Taglio nei rendimenti, ma anche netta sforbiciata dei costi a carico degli assicurati, che beneficiano così di maggiori somme investite, rispetto agli analoghi contratti diffusi 30 anni fa. Sono i risultati di un confronto, delle polizze vita rivalutabili, in voga negli anni Novanta che anticipavano le attuali forme di previdenza complementare, come piani individuali di previdenza o fondi pensione. L’analisi confronta i dati pubblicati sul Corriere della Sera il 20 gennaio 1990 di oltre 30 imprese di assicurazione e l’ultimo Rapporto Ivass (2018).

Prima evidenza: la riduzione di 10 volte dei costi su ogni versamento. Oggi ogni 1.000 euro versati nelle polizze rivalutabili, 975 vengono investiti , mentre nel 1990 in media erano solo 776. La media dei costi — del tutto inespressi mentre oggi devono essere indicati — prendeva a riferimento polizze di rendita vitalizia rivalutabile per un assicurato 40enne che versava un milione di lire (euro 516,46) per 20 anni, era del 22%, un vero salasso.
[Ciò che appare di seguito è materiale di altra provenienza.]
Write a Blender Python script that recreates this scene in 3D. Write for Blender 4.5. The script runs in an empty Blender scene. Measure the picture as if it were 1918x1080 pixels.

Le gestioni separate sono i fondi nei quali queste polizze investono e garantiscono il capitale, anno dopo anno, con gli interessi maturati. Il montante complessivo delle 299 gestioni separate censite dall’Ivass nel 2018 ammonta a 516 miliardi (riserve matematiche) e si compone per l’82,4% di titoli a reddito fisso ed obbligazioni e per il 21,98% di obbligazioni societarie quotate.Nel 1990 tutte le polizze vita di risparmio, oltre alla garanzia de capitale investito, riconoscevano un tasso minimo di rendimento annuo del 3 o 4%.

La progressiva diminuzione dei tassi ha portato a ridurre o annullare questa promessa minima ai nuovi sottoscrittori: delle 299 gestioni separate attive nel 2018, il 42% ha un tasso minimo pari a zero, il 26% un minimo garantito compreso tra l’1 e il 2% , un 10% tra i 3 e 4%. In più non tutte le polizze garantiscono il 100% del capitale investito: dei 92 miliardi di premi annui incassati nel 2018 per polizze individuali, un 32% investe in unit-linked, non associate alle garantite gestioni separate, ma a fondi di investimento e quindi a prodotti con capitale a rischio.

Ma quanto rendono e quanto rendevano nel 1990? Nel 2018 parliamo di un 3,03% medio lordo (con inflazione annua allo 0,62%) per i fondi delle gestioni separate , trenta anni fa si arrivava all’11,91%, ma l’inflazione era al 6,45%.

Per ottenere il rendimento netto, utilizzato per incrementare il capitale maturato nella polizza vita, si deve però detrarre il costo trattenuto dall’impresa di assicurazione: ora è tipicamente in cifra fissa e pari in media all’ 1%; nel 1990 era una variabile in percentuale del rendimento del fondo, come «aliquota non retrocessa all’assicurato». Ad esempio se in media la polizza rendeva 11,91% e veniva retrocesso l’80% (9,5%) , la spesa di gestione era pari al 2,38%. Insomma: 9,53% contro 2% è il risultato in termini di rendimenti netti delle polizze a 30 anni di distanza, ma se ci mettiamo l’inflazione scendiamo al 3% nel 1990 e all’1,38% nel 2018.

Trent’anni fa c’era anche il Fisco a dare una mano consistente, con la detrazione dalle imposte ( 27%) del versamento annuo fino a 2.500.000 lire ( euro 1.291,14) con obbligo di mantenere in vita la polizza per almeno 5 anni. Lo sgravio ora è riservato in linea di massima solo alle polizze caso morto e agli strumenti di previdenza integrativa con una deduzione che può arrivare fino 5.164,57, euro.